(This article originally appeared in the Omaha Jewish Press.)

Miriam Brooks, daughter of former Temple Israel Rabbi Sidney Brooks, moved away from Omaha more than 30 years ago, but to this day, when she thinks of home, she still thinks of Omaha. And now, as Temple Israel prepares to move to a new building, Miriam is returning to Omaha to share her thoughts with the congregation of the building she grew up in, the Temple Israel her father shaped.

“He created what we have today,” Miriam said, referring to her father’s push toward a liberal, progressive community.

Rabbi Brooks moved with his family to Omaha in 1952 to take over as Temple Israel’s Senior Rabbi, a position he held for 33 years, until his retirement in 1985. Miriam doesn’t remember those very early days, obviously; she was only a year old when the family moved to town. But as she grew, so did the congregation. Under Rabbi Brooks’ leadership, Temple Israel membership swelled to 600 families.

“You build a building, you’re also building a community,” Miriam said, recalling her father’s words. “You plan for what you want it to be in the future.”

Miriam remembers when she was a little girl, riding with her mother to pick up her father for lunch. If he wasn’t quite ready yet, Miriam would wait in the outer office, where the secretary would let her type out a letter to her father on the typewriter.

“It was my incubator,” Miriam said. “Everything I knew as a little kid, everything I grew up with, all intersected [at Temple Israel].”

Even after she was all grown up and off to college at the University of Iowa, and then to Boston in 1977, Miriam never lost touch with her Omaha roots.

“In my heart I really consider Omaha my home,” she said. “I consider [the congregation] my extended family.”

Miriam has many friends still in Omaha, including her best friend when she was four years old. She stays in touch and visits once or twice a year. When she first heard about the plans for a new building, she was happy to hear about it. And she knew her father would have been, too.

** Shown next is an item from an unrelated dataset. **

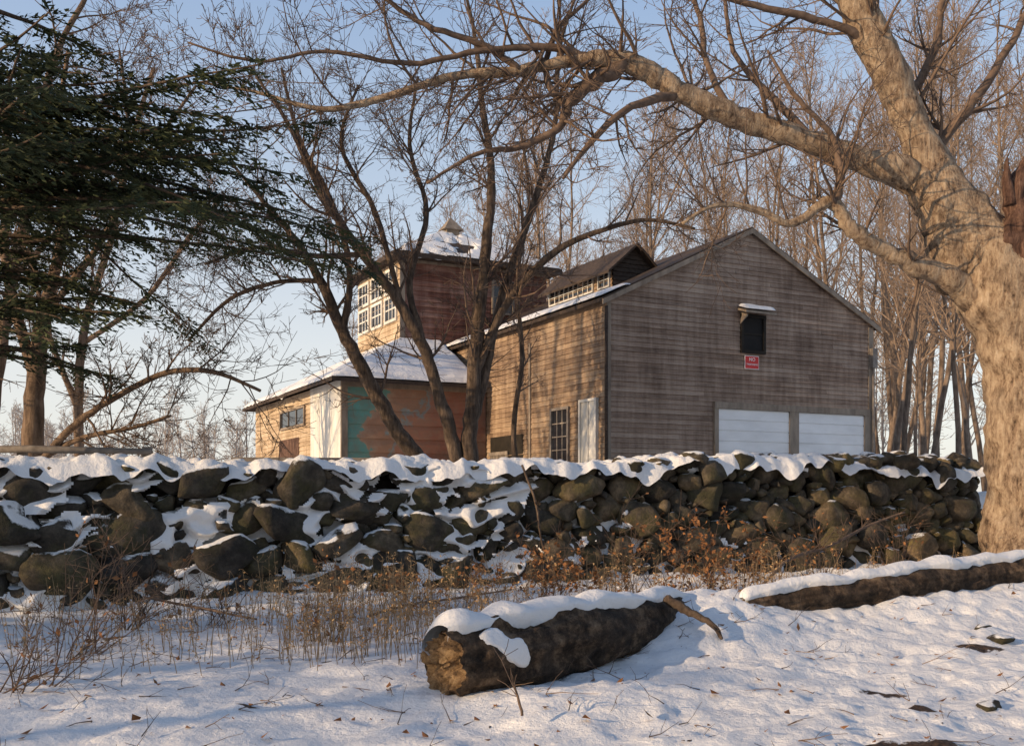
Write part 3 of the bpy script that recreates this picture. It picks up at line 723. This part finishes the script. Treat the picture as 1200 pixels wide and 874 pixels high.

“If my father was here today, he would be thrilled,” Miriam said. “He wasn’t afraid of change. He was a forward-thinking person. He would certainly miss everything … but this is nothing but good.”

Miriam added that she is, however, “gonna miss the old phone number” that she’s had memorized for her entire life.

Miriam is looking forward to returning to Omaha, and to Temple Israel, both of which to this day remain a big part of her life.

“I lucked out, growing up in Omaha, and growing up in that particular community,” she said.

Miriam Brooks will be speaking about her father and her memories of Temple Israel on Friday, August 24, during the Shabbat service, which begins at 6 p.m. Miriam also filmed a short interview between herself and her mother, Jane, who has lived in Boston since 2005, which will also be shown that evening.